In the county courthouse, the judge heard all the evidence, peered out over his glasses, looked both the tavern owner and the church leaders right in the eyes, paused and said, “I am in a quandary, and I’m not sure how I'm going to decide this case."

Then the judge said: "On the one hand, we have a bar owner that believes in the power of prayer, and, on the other hand, we have our church congregations that doesn't!"

Churches put a lot of stock in prayer. Many churches have regular mid-week gathering they call Prayer Meeting; when members share prayer requests and pray for the sick, their missionaries, Iraq and Afghanistan wars, and even ask special guidance on government officials. (Too often prayer is considered "great" only if we get what we pray for.)
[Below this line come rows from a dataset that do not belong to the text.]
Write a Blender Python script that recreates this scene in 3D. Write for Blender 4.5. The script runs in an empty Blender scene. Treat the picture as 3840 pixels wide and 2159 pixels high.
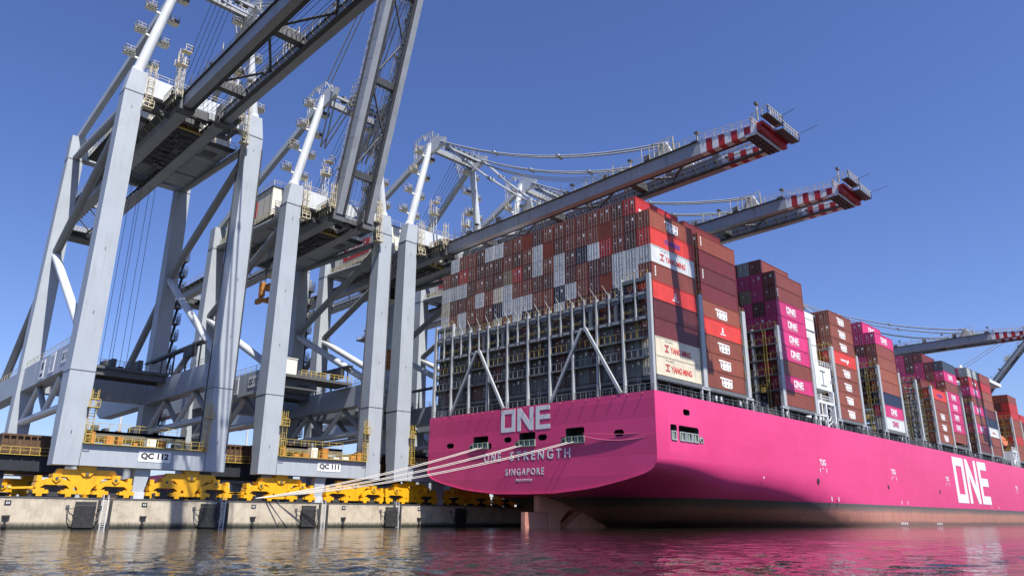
import bpy, bmesh, math, random
from mathutils import Matrix, Vector
R = math.radians
sc = bpy.context.scene
col = sc.collection
random.seed(7)

# ------------------------------------------------------------------ camera
cam_d = bpy.data.cameras.new("camera"); cam = bpy.data.objects.new("camera", cam_d); col.objects.link(cam)
cam_d.sensor_width = 36.0; cam_d.lens = 25.38; cam_d.clip_start = 0.1; cam_d.clip_end = 9000
cam.location = (0, 0, 0.8)
cam.rotation_euler = (R(90 + 17.98), 0, R(45.3 - 90))
sc.camera = cam

# ------------------------------------------------------------------ sky, sun, exposure
SUN = Vector((-0.0943, -0.519, 0.849)).normalized()          # direction towards the sun
w = bpy.data.worlds.new("World"); sc.world = w; w.use_nodes = True
nt = w.node_tree; nt.nodes.clear()
out = nt.nodes.new("ShaderNodeOutputWorld"); bg = nt.nodes.new("ShaderNodeBackground")
sky = nt.nodes.new("ShaderNodeTexSky"); sky.sky_type = 'NISHITA'; sky.sun_disc = False
sky.sun_elevation = math.asin(SUN.z); sky.sun_rotation = math.atan2(SUN.x, SUN.y)
sky.altitude = 0; sky.air_density = 1.15; sky.dust_density = 0.6; sky.ozone_density = 3.0
tint = nt.nodes.new("ShaderNodeMix"); tint.data_type = 'RGBA'; tint.blend_type = 'MULTIPLY'
tint.inputs[0].default_value = 1.0; tint.inputs[7].default_value = (0.716, 0.731, 1.0, 1)
gam = nt.nodes.new("ShaderNodeGamma"); gam.inputs[1].default_value = 1.17
nt.links.new(sky.outputs[0], gam.inputs[0]); nt.links.new(gam.outputs[0], tint.inputs[6]); nt.links.new(tint.outputs[2], bg.inputs[0])
bg.inputs[1].default_value = 0.068
nt.links.new(bg.outputs[0], out.inputs[0])
sun_d = bpy.data.lights.new("sun", 'SUN'); sun_d.energy = 4.9; sun_d.angle = R(0.5); sun_d.color = (1, 0.965, 0.91)
sun = bpy.data.objects.new("sun", sun_d); col.objects.link(sun)
sun.rotation_euler = (-SUN).to_track_quat('-Z', 'Y').to_euler(); sun.location = (0, -60, 120)
sc.view_settings.view_transform = 'Standard'; sc.view_settings.look = 'None'
sc.view_settings.exposure = 0.83; sc.view_settings.gamma = 1.0
sc.render.engine = 'CYCLES'
sc.cycles.max_bounces = 6; sc.cycles.diffuse_bounces = 3; sc.cycles.glossy_bounces = 3
sc.cycles.use_denoising = True

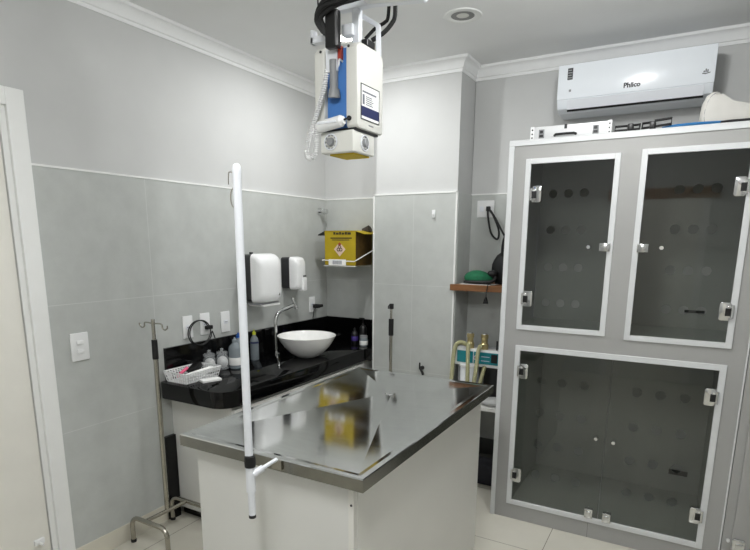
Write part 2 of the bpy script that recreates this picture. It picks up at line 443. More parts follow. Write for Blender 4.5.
MB().cyl((PX-.002, PY, .733), (PX-.002, PY, .743), .0112, .0112, 20).build('end_cap', 'rubber', t, True)
MB().cyl((PX+.005, PY+.004, .878), (PX+.022, PY+.03, .892), .0125, .011, 20).cyl((PX+.02, PY+.028, .891), (PX+.027, PY+.089, .900), .0065, .0065, 16).build('clamp_arm', 'white_soft', t, True)
MB().box(PX+.008, PX+.046, PY+.086, PY+.0945, .866, .899, .002).build('clamp_plate', 'tube', t)

# ------------------------------------------------------------------ counter with sink
CT, CB = .82, .73
t = thing('granite_counter', 'black polished granite counter with rounded end along the left wall', 'counter', (.26, -.8, CB))
pol = [(T, -.013), (T, -1.62)]
pol += [(.03+.04*(1-math.cos(a))-.018, -1.625-.035*math.sin(a)) for a in [PI/2*k/4 for k in range(1, 5)]]
pol += [(.40+.105*math.sin(a), -1.555-.105*math.cos(a)) for a in [PI/2*k/9 for k in range(10)]]
pol += [(.505, -.235), (.543, -.235), (.543, -.013)]
MB().prism(pol, 'z', CB, CT, .003).build('slab', 'granite', t, True)
MB().box(T, .03, -1.61, -.013, CT, 1.0, .002).box(.03, .543, -.031, -.013, CT, 1.0, .002).build('backsplash', 'granite', t)
t = thing('base_cabinet', 'white base cabinet under the black granite counter', 'cabinet', (.25, -.8, 0))
MB().box(.014, .47, -1.58, -.03, .055, CB-.001, .001).build('body', 'lam', t)
MB().box(.02, .44, -1.55, -.03, 0, .055).build('plinth', 'granite', t)
for k in range(4):
    y0 = -1.577+k*.336
    dd = MB().box(.47, .488, y0+.002, y0+.334, .06, CB-.02, .0015).build('door', 'lam', t)
    MB().cyl((.488, y0+.3, .62), (.51, y0+.3, .62), .006, .009, 14).build('knob', 'chrome', dd, True)
# vessel sink
SX, SY = .312, -.695
t = thing('vessel_sink', 'round white ceramic bowl sink on the black counter', 'sink', (SX, SY, CT))
pr = [(0, 0), (.055, 0), (.07, .006), (.11, .035), (.145, .075), (.168, .112), (.181, .138), (.183, .142), (.180, .143), (.175, .138), (.16, .11), (.135, .07), (.10, .036), (.06, .018), (0, .015)]
pr = [(r*1.07, z*1.03) for r, z in pr]
MB().lathe(pr, (SX, SY, CT+.001), 64).build('bowl', 'ceramic', t, True)
MB().lathe([(0, .006), (.012, .007), (.02, .004), (.022, 0), (0, 0)], (SX, SY, CT+.016), 24).build('drain', 'chrome', t, True)
# tap
t = thing('gooseneck_tap', 'chrome gooseneck tap rising behind the white bowl sink', 'tap', (.085, -.74, CT))
MB().lathe([(0, 0), (.024, 0), (.024, .008), (.014, .014), (.012, .03), (0, .03)], (.085, -.74, CT), 24).build('base', 'chrome', t, True)
MB().tube([(.085, -.74, .84), (.085, -.74, .97), (.085, -.738, 1.05), (.088, -.72, 1.095), (.095, -.68, 1.117), (.105, -.62, 1.132), (.112, -.575, 1.143)], .0128, 14, 6).build('spout', 'chrome', t, True)
MB().cyl((.104, -.565, 1.186), (.118, -.548, 1.118), .013, .0155, 20).cyl((.101, -.57, 1.196), (.104, -.565, 1.186), .009, .013, 20).build('head', 'chrome', t, True)

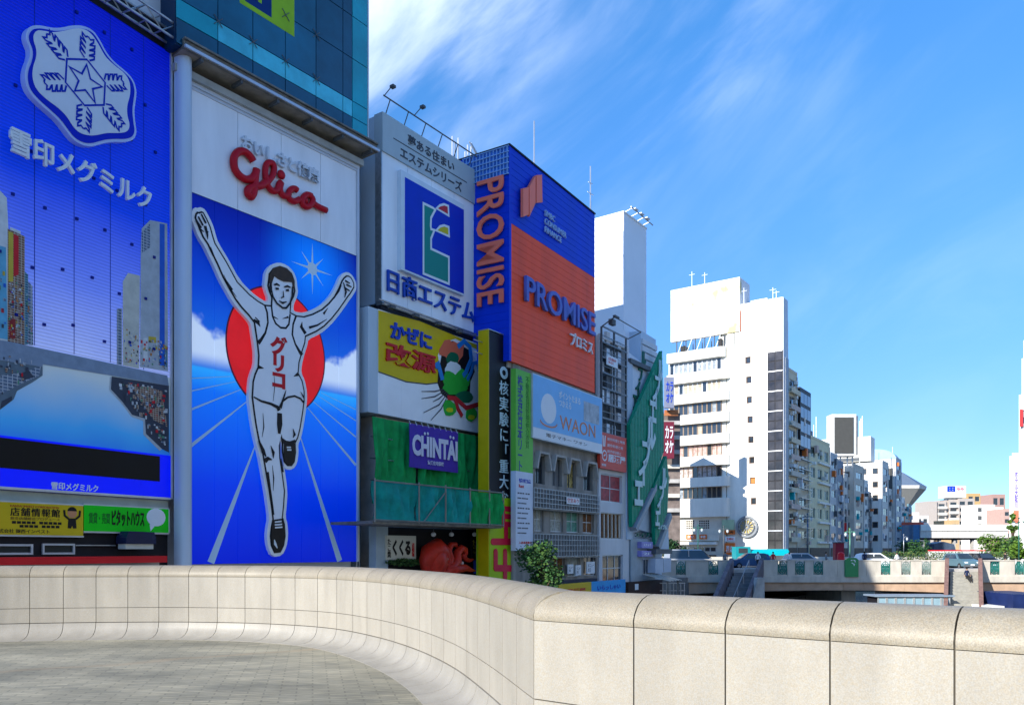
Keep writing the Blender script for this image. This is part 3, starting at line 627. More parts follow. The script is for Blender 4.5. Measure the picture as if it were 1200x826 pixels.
# truss over the sign
tr = thing('steel_truss', 'grey tubular truss walkway running along the top edge of the blue snowflake sign', 'truss', FS, -2, .2, ZT + .2)
m = MB()
piece(bl, 'gap_shade_strip', dk, (uL, -.03, -.34, -.05, ZT + .06, ZT + .9))  # dark strip painted in for the shaded gap behind the truss
for wv, zv in ((.1, .25), (.6, .25), (.1, .85), (.6, .85)): m.bar((uL, wv, ZT + zv), (-.05, wv, ZT + zv), .055, 6)
k = uL; i = 0
mbr = MB()
while k < -.4:
    for wv in (.1, .6): mbr.bar((k, wv, ZT + (.25 if i % 2 else .85)), (k + .7, wv, ZT + (.85 if i % 2 else .25)), .028, 5)
    mbr.bar((k, .1, ZT + .25), (k, .6, ZT + .25), .025, 5); mbr.bar((k, .1, ZT + .85), (k, .6, ZT + .85), .025, 5); k += .7; i += 1
m.build('chord', steel, tr); mbr.build('brace', steel, tr)
# two small shop signs under the blue billboard
yl = thing('shop_sign', 'yellow shop sign with black Japanese characters beside the green sign', 'sign', FS, FS.U(50), .2, FS.Z(97, 627))
u0, u1, z0, z1 = FS.rect((-40, 97.5, 588, 625), .12); z1 = FS.Z(97, 592.5, .12); z0 = FS.Z(97, 627.5, .12)
ymat = mk('sign_yellow', (.62, .44, .01), .4, var=.06); piece(yl, 'panel', ymat, (u0, u1, -.1, .12, z0, z1)); piece(yl, 'frame', alum, (u0, u1 + .04, -.12, .10, z0 - .06, z0 - .001), (u0, u1 + .04, -.12, .10, z1 + .001, z1 + .05))
tb = mk('black_letter', (.015, .012, .01), .5, var=.0); tr_ = mk('red_letter', (.45, .03, .02), .5, var=.0)
text(yl, '店舗情報館', FS, (12, 70, 594, 604), .121, tb, .015, .01, spacing=1.15); text(yl, 'KANSAI INVEST CORPORATION', FS, (12, 69, 591, 593.5), .121, tr_, .008, .0)
text(yl, '飲食店舗総合プロデュース', FS, (12, 70, 605, 608.5), .121, mk('brown_letter', (.2, .12, .02), .5, var=0), .008, .01)
text(yl, '■■■■■  ■■■■■\n     ■■■■  ■■■■', FS, (14, 72, 610, 617.5), .121, tb, .006, 0.); text(yl, '株式会社 関西インベスト', FS, (-8, 58, 619, 624), .121, tb, .008, .005)
# generic little cheering figure printed on the yellow sign
fg = MB(); uc, zc = FS.uz(84.5, 601, .125); s_ = .19
fg.m = 0; fg.prism([(uc + s_ * .95 * math.cos(R_(a)), zc + s_ * .95 * math.sin(R_(a))) for a in range(0, 360, 30)], .121, .13)
fg.m = 1; fg.prism([(uc + s_ * .98 * math.cos(R_(a)), zc + .04 + s_ * .98 * math.sin(R_(a))) for a in range(10, 171, 20)], .1301, .134)
fg.prism([(uc - .14, zc - .19), (uc + .14, zc - .19), (uc + .17, zc - .55), (uc + .04, zc - .56), (uc, zc - .45), (uc - .04, zc - .56), (uc - .17, zc - .55)], .121, .13)
fg.ribbon([(uc - .13, zc - .22), (uc - .28, zc - .1), (uc - .3, zc + .1)], .04, .1305); fg.ribbon([(uc + .13, zc - .22), (uc + .28, zc - .1), (uc + .3, zc + .1)], .04, .1307)
fg.build('printed_figure', [mk('figure_skin', (.55, .25, .12), .5, var=0), tb], yl)
gn = thing('shop_sign', 'bright green shop sign with black katakana and a white speech bubble', 'sign', FS, FS.U(150), .2, FS.Z(198, 627))
u0 = FS.U(98.5, .12); u1 = FS.U(197.5, .12); z1 = FS.Z(197.5, 596.5, .12); z0 = FS.Z(197.5, 624, .12)
piece(gn, 'panel', mk('sign_green', (.005, .62, .01), .4, var=.05), (u0, u1, -.1, .12, z0, z1)); piece(gn, 'frame', alum, (u0, u1 + .04, -.12, .10, z0 - .06, z0 - .001), (u0, u1 + .04, -.12, .10, z1 + .001, z1 + .05), (u1 + .001, u1 + .05, -.1, .125, z0, z1))
text(gn, 'ピタットハウス', FS, (131, 169, 597, 616), .121, tb, .015, .03); text(gn, '賃貸・売買', FS, (104, 129, 600, 613), .121, mk('dark_green_letter', (.01, .16, .02), .5, var=0), .01, .01)
m = MB(); uc, zc = FS.uz(183, 606, .13); m.prism([(uc + .44 * math.cos(R_(a)), zc + .36 * math.sin(R_(a))) for a in range(0, 360, 20)], .121, .135); m.prism([(uc - .3, zc - .28), (uc - .05, zc - .33), (uc - .26, zc - .56)], .121, .1352); m.build('bubble', wsign, gn)

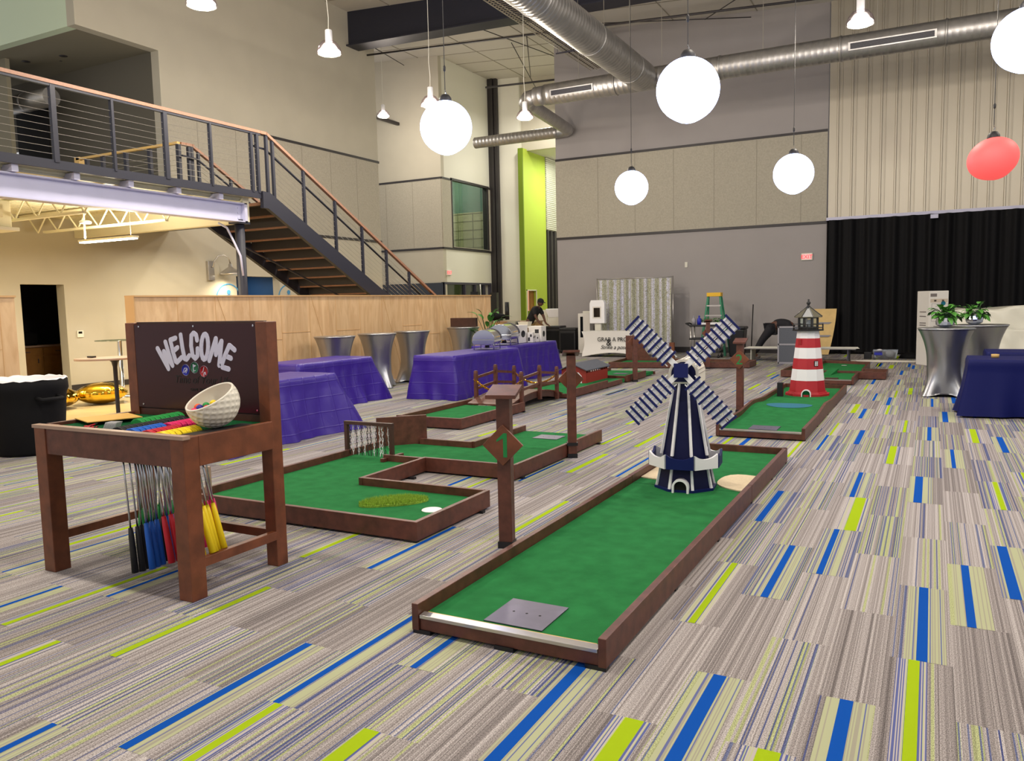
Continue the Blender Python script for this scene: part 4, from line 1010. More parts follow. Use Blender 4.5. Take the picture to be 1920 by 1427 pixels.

Prayer has been an important and basic part of religions all the way back to the time of the dinosaurs. (Save your opinions on dinosaurs and humans living at the same time. I know they did not.) Here are some opinions on prayer:

"Pray without ceasing" is good advice from Paul's first letter to the Thessalonians. It is a response from our heart with others in church services or when alone, anywhere. It is an attitude that reminds us how dependent we are -- from rising sun to setting sun -- and in the dark of night.

The great hymn writer and evangelist, John Wesley, is said to have spent two hours a day in prayer, said: "God does nothing except in response to believing prayer." S.D. Gordon wrote: "The greatest thing anyone can do for God or man is pray."

"Don’t pray when you feel like it. Have an appointment with the Lord and keep it. A man/woman is powerful on their knees" (Corrie ten Boom, survivor of Nazi concentration camps).

Believe it or not, the prayer of a serious and sincere supplicant does not change God's mind or purposes, but it sure does steady the knees and embolden the heart of the one praying.

The practice of repeating the Bible verses commonly called "The Lord's Prayer" is fine, but living out the memorized words by actually hallowing God's name; recognizing God's kingdom; and forgiving others makes for a richer life.